* Exercise details: Quote the whole listing verbatim.

* Source material:
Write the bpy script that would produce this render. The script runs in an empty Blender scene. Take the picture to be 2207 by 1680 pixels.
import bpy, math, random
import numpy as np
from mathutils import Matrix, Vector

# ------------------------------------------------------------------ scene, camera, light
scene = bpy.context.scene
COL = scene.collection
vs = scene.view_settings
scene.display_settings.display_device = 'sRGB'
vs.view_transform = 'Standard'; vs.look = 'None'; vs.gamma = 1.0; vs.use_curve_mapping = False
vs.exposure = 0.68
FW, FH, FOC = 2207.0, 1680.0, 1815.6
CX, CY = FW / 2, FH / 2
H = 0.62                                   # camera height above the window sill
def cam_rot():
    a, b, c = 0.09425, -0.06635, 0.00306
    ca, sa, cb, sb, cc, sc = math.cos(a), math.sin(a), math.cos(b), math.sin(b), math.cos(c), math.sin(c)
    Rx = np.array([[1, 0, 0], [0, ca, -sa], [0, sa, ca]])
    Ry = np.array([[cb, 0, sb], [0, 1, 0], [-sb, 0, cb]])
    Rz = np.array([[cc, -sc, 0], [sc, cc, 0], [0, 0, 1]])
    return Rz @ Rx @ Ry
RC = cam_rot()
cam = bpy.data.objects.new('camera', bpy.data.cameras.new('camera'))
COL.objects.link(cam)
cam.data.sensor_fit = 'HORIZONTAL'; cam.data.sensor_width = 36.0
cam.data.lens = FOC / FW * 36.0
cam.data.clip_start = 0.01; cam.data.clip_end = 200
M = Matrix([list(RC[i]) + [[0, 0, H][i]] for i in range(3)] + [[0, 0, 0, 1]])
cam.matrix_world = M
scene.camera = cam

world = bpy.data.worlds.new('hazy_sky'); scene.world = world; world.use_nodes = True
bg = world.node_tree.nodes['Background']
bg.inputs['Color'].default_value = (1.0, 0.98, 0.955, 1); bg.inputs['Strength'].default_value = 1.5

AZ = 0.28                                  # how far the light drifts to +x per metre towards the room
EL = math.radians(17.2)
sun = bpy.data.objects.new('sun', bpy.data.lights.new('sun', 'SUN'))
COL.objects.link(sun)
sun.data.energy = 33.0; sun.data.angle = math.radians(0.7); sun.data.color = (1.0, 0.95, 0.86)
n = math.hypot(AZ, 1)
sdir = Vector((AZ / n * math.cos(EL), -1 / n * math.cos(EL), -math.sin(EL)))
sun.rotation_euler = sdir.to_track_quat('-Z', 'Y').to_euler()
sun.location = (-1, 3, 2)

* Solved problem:
Write the bpy script that would produce this render. The script runs in an empty Blender scene. Take the picture to be 2207 by 1680 pixels.
import bpy, math, random
import numpy as np
from mathutils import Matrix, Vector

# ------------------------------------------------------------------ scene, camera, light
scene = bpy.context.scene
COL = scene.collection
vs = scene.view_settings
scene.display_settings.display_device = 'sRGB'
vs.view_transform = 'Standard'; vs.look = 'None'; vs.gamma = 1.0; vs.use_curve_mapping = False
vs.exposure = 0.68
FW, FH, FOC = 2207.0, 1680.0, 1815.6
CX, CY = FW / 2, FH / 2
H = 0.62                                   # camera height above the window sill
def cam_rot():
    a, b, c = 0.09425, -0.06635, 0.00306
    ca, sa, cb, sb, cc, sc = math.cos(a), math.sin(a), math.cos(b), math.sin(b), math.cos(c), math.sin(c)
    Rx = np.array([[1, 0, 0], [0, ca, -sa], [0, sa, ca]])
    Ry = np.array([[cb, 0, sb], [0, 1, 0], [-sb, 0, cb]])
    Rz = np.array([[cc, -sc, 0], [sc, cc, 0], [0, 0, 1]])
    return Rz @ Rx @ Ry
RC = cam_rot()
cam = bpy.data.objects.new('camera', bpy.data.cameras.new('camera'))
COL.objects.link(cam)
cam.data.sensor_fit = 'HORIZONTAL'; cam.data.sensor_width = 36.0
cam.data.lens = FOC / FW * 36.0
cam.data.clip_start = 0.01; cam.data.clip_end = 200
M = Matrix([list(RC[i]) + [[0, 0, H][i]] for i in range(3)] + [[0, 0, 0, 1]])
cam.matrix_world = M
scene.camera = cam

world = bpy.data.worlds.new('hazy_sky'); scene.world = world; world.use_nodes = True
bg = world.node_tree.nodes['Background']
bg.inputs['Color'].default_value = (1.0, 0.98, 0.955, 1); bg.inputs['Strength'].default_value = 1.5

AZ = 0.28                                  # how far the light drifts to +x per metre towards the room
EL = math.radians(17.2)
sun = bpy.data.objects.new('sun', bpy.data.lights.new('sun', 'SUN'))
COL.objects.link(sun)
sun.data.energy = 33.0; sun.data.angle = math.radians(0.7); sun.data.color = (1.0, 0.95, 0.86)
n = math.hypot(AZ, 1)
sdir = Vector((AZ / n * math.cos(EL), -1 / n * math.cos(EL), -math.sin(EL)))
sun.rotation_euler = sdir.to_track_quat('-Z', 'Y').to_euler()
sun.location = (-1, 3, 2)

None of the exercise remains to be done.